There are some fun-looking construction catwalks along the face of the dam ...
Sometimes people have trouble telling the Hoover Dam and the Boulder Dam apart. 


Salt Lake City, Utah ... to Riverside California (near San Bernardino) would have been perhaps a 700-750 mile drive. This was long before interstate highways and early in the era of the private automobile. 

detail from: U.S. Department of the Interior, Bureau of Reclamation, 1946; from The Colorado River, A Natural Menace Becomes a National Resource ... at ... alabamamaps.ua.edu/historicalmaps

The railroad branch line joining Las Vegas with the future dam site was built in 1930. Prohibition was still on - but 'off and on' in Vegas. Las Vegas made casino gambling legal in 1931, as well as granting divorces after a 6 week residency period. (In typical fashion, rather than Vegas, Canadians had to go to the Senate of Canada for their divorces.)

On this map from 1946, the railroad shown is labelled as the Los Angeles and Salt Lake Railroad - eventually part of Union Pacific Railroad.

Construction of the dam started in 1931 with the dam (but not the powerhouse) being completed/opened in 1935 to coincide with a tour of the American west by President Franklin D Roosevelt (in office 1933-1945). FDR's New Deal(s) would become essential in offering hope to citizens in the depths of the Great Depression.

('In many ways, Herbert Hoover was the American RB Bennett' ... discuss ...)

For reasons one might assume were intended to promote the idea of positive, sweeping change the Hoover Dam project was renamed the Boulder Dam - a name it had from 1933 until 1947. Congress then re-renamed it the Hoover Dam. So, there!

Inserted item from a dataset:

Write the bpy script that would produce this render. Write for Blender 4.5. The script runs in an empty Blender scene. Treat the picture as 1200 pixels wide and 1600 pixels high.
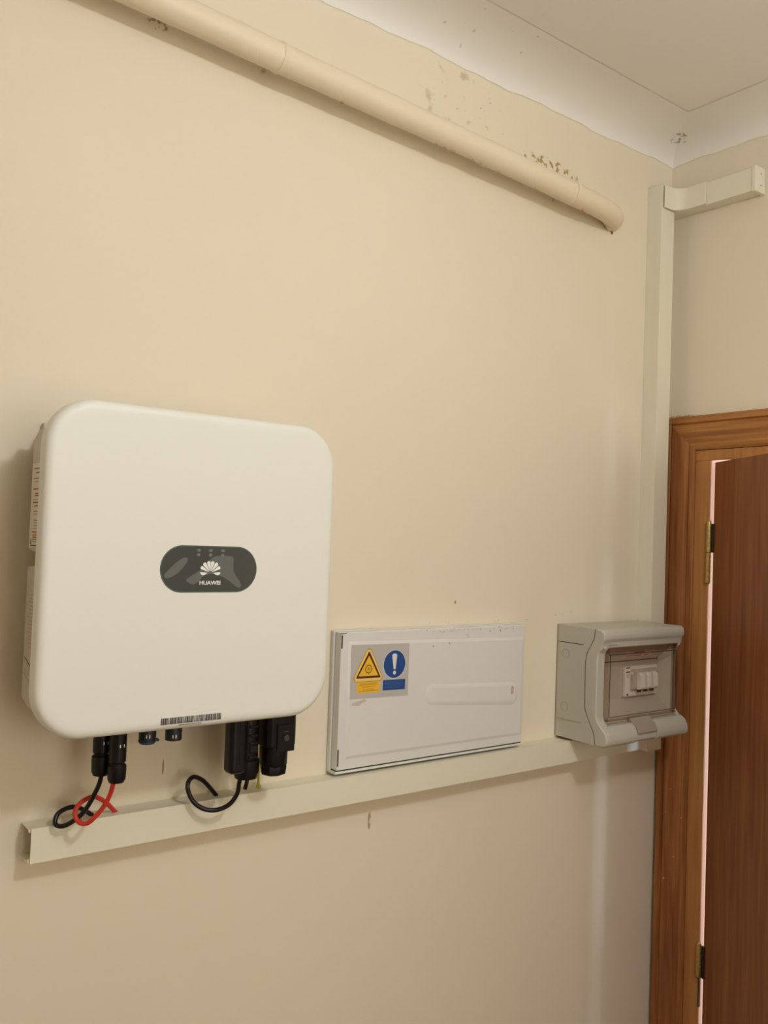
import bpy, bmesh, math, random
from mathutils import Vector, Matrix
random.seed(4)
S = bpy.context.scene
COL = S.collection
PI = math.pi

# ------------------------------------------------------------------ camera
cam_d = bpy.data.cameras.new('camera')
cam = bpy.data.objects.new('camera', cam_d)
COL.objects.link(cam)
S.camera = cam
cr = Vector((0.79334333, -0.60771345, 0.03592665)).normalized()
cf = Vector((0.60684032, 0.794145, 0.03284119)).normalized()
cu = cr.cross(cf).normalized()
cr = cf.cross(cu).normalized()
cam.matrix_world = Matrix(((cr.x, cu.x, -cf.x, -1.91001), (cr.y, cu.y, -cf.y, -1.33322),
                           (cr.z, cu.z, -cf.z, 1.75), (0, 0, 0, 1)))
cam_d.sensor_fit = 'VERTICAL'
cam_d.sensor_height = 24.0
cam_d.lens = 1370.8 / 1600 * 24.0
cam_d.clip_start = 0.02

# ------------------------------------------------------------------ world, lights, exposure
W = bpy.data.worlds.new('world')
S.world = W
W.use_nodes = True
W.node_tree.nodes['Background'].inputs[0].default_value = (0.75, 0.87, 1.0, 1)
W.node_tree.nodes['Background'].inputs[1].default_value = 0.6
S.view_settings.view_transform = 'Standard'
S.view_settings.look = 'None'
S.view_settings.gamma = 1.0
S.view_settings.use_curve_mapping = False
S.view_settings.exposure = 0.0

def lamp(name, kind, loc, power, color, size=0.1, size_y=None, target=None, spread=None):
    d = bpy.data.lights.new(name, kind)
    d.energy = power
    d.color = color
    if kind == 'AREA':
        d.shape = 'RECTANGLE'
        d.size = size
        d.size_y = size_y or size
        if spread: d.spread = spread
    else:
        d.shadow_soft_size = size
    o = bpy.data.objects.new(name, d)
    COL.objects.link(o)
    o.location = loc
    if target is not None:
        o.rotation_euler = (Vector(target) - Vector(loc)).to_track_quat('-Z', 'Y').to_euler()
    return o

# ceiling bulb of the room (just above and in front of the photographer, outside the frame)
lamp('ceiling_bulb', 'POINT', (-1.20, -1.50, 2.55), 25, (0.93, 0.985, 1.0), 0.06)
# warm fill light added behind the camera, shining through an added window
lamp('back_fill_light', 'AREA', (-1.2, -3.10, 1.65), 20.5, (1.0, 0.85, 0.64), 1.2, 1.3, target=(-1.2, 0, 1.65))
# daylight from the corridor window beyond the door
lamp('corridor_daylight', 'AREA', (1.52, -1.13, 1.25), 17, (0.62, 0.80, 1.0), 0.16, 1.7, target=(0, -0.14, 1.25))
lamp('reveal_fill_light', 'AREA', (0.85, -2.85, 1.35), 50, (1.0, 0.93, 0.88), 0.8, 1.3, target=(0.75, 0, 1.35))  # fill light added in the corridor to brighten the door reveal

# ------------------------------------------------------------------ helpers
def link(name, me, mat=None, parent=None, smooth=False, **props):
    o = bpy.data.objects.new(name, me)
    COL.objects.link(o)
    if mat is not None and not me.materials:
        me.materials.append(mat)
    if parent is not None:
        o.parent = parent
    if smooth:
        for p in me.polygons: p.use_smooth = True
    for k, v in props.items(): o[k] = v
    return o

def bmobj(name, bm, mat, parent=None, smooth=False, weighted=False, **props):
    bmesh.ops.recalc_face_normals(bm, faces=bm.faces)
    me = bpy.data.meshes.new(name)
    bm.to_mesh(me); bm.free()
    o = link(name, me, mat, parent, smooth or weighted, **props)
    if weighted:
        m = o.modifiers.new('wn', 'WEIGHTED_NORMAL'); m.keep_sharp = False
    return o

def thing(name, label, cat, group=None, loc=(0, 0, 0)):
    o = bpy.data.objects.new(name, None)
    COL.objects.link(o)
    o.location = loc
    o.empty_display_size = 0.05
    o['label'] = label; o['category'] = cat
    if group: o['group'] = group
    return o

def box(bm, x0, x1, y0, y1, z0, z1):
    v = [bm.verts.new(p) for p in ((x0,y0,z0),(x1,y0,z0),(x1,y1,z0),(x0,y1,z0),(x0,y0,z1),(x1,y0,z1),(x1,y1,z1),(x0,y1,z1))]
    for f in ((0,1,2,3),(4,5,6,7),(0,1,5,4),(1,2,6,5),(2,3,7,6),(3,0,4,7)):
        bm.faces.new([v[i] for i in f])
    return v

def bevel(bm, w, seg=2, ang=0.5):
    bmesh.ops.recalc_face_normals(bm, faces=bm.faces)
    es = [e for e in bm.edges if len(e.link_faces) == 2 and e.calc_face_angle(0) > ang]
    bmesh.ops.bevel(bm, geom=es, offset=w, segments=seg, profile=0.5, affect='EDGES', clamp_overlap=True)

def boxobj(name, dims, mat, parent=None, bw=0.0, seg=2, **props):
    bm = bmesh.new(); box(bm, *dims)
    if bw: bevel(bm, bw, seg)
    return bmobj(name, bm, mat, parent, weighted=bool(bw), **props)

def prism(bm, pts, axis, a, b):
    """polygon pts extruded along axis ('x': pts are (y,z); 'y': (x,z); 'z': (x,y)) from a to b"""
    def P(p, t):
        return {'x': (t, p[0], p[1]), 'y': (p[0], t, p[1]), 'z': (p[0], p[1], t)}[axis]
    A = [bm.verts.new(P(p, a)) for p in pts]
    B = [bm.verts.new(P(p, b)) for p in pts]
    n = len(pts)
    bm.faces.new(A); bm.faces.new(B)
    for i in range(n):
        bm.faces.new((A[i], A[(i+1) % n], B[(i+1) % n], B[i]))

def prismobj(name, pts, axis, a, b, mat, parent=None, bw=0.0, seg=2, **props):
    bm = bmesh.new(); prism(bm, pts, axis, a, b)
    if bw: bevel(bm, bw, seg)
    return bmobj(name, bm, mat, parent, weighted=bool(bw), **props)

def rrect(x0, x1, z0, z1, r, n=8):
    out = []
    for cx, cz, a0 in ((x1-r, z1-r, 0), (x0+r, z1-r, PI/2), (x0+r, z0+r, PI), (x1-r, z0+r, 1.5*PI)):
        for i in range(n+1):
            a = a0 + PI/2*i/n
            out.append((cx + r*math.cos(a), cz + r*math.sin(a)))
    return out

def catmull(pts, sub=6):
    P = [Vector(p) for p in pts]
    P = [P[0]*2-P[1]] + P + [P[-1]*2-P[-2]]
    out = []
    for i in range(1, len(P)-2):
        for k in range(sub):
            t = k/sub
            a, b, c, d = P[i-1], P[i], P[i+1], P[i+2]
            out.append(0.5*((2*b)+(c-a)*t+(2*a-5*b+4*c-d)*t*t+(3*b-a-3*c+d)*t**3))
    out.append(P[-2])
    return out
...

It seems that many efforts 'to make deserts bloom' do not end happily for everyone involved for all time. While the hydro-electricity was handy to keep the neon of Las Vegas lit, the principal goal (as shown on the map above) was to see how much water could be pumped out of the Lake Mead Reservoir of the Colorado River 'to serve man' ... as they always used to say.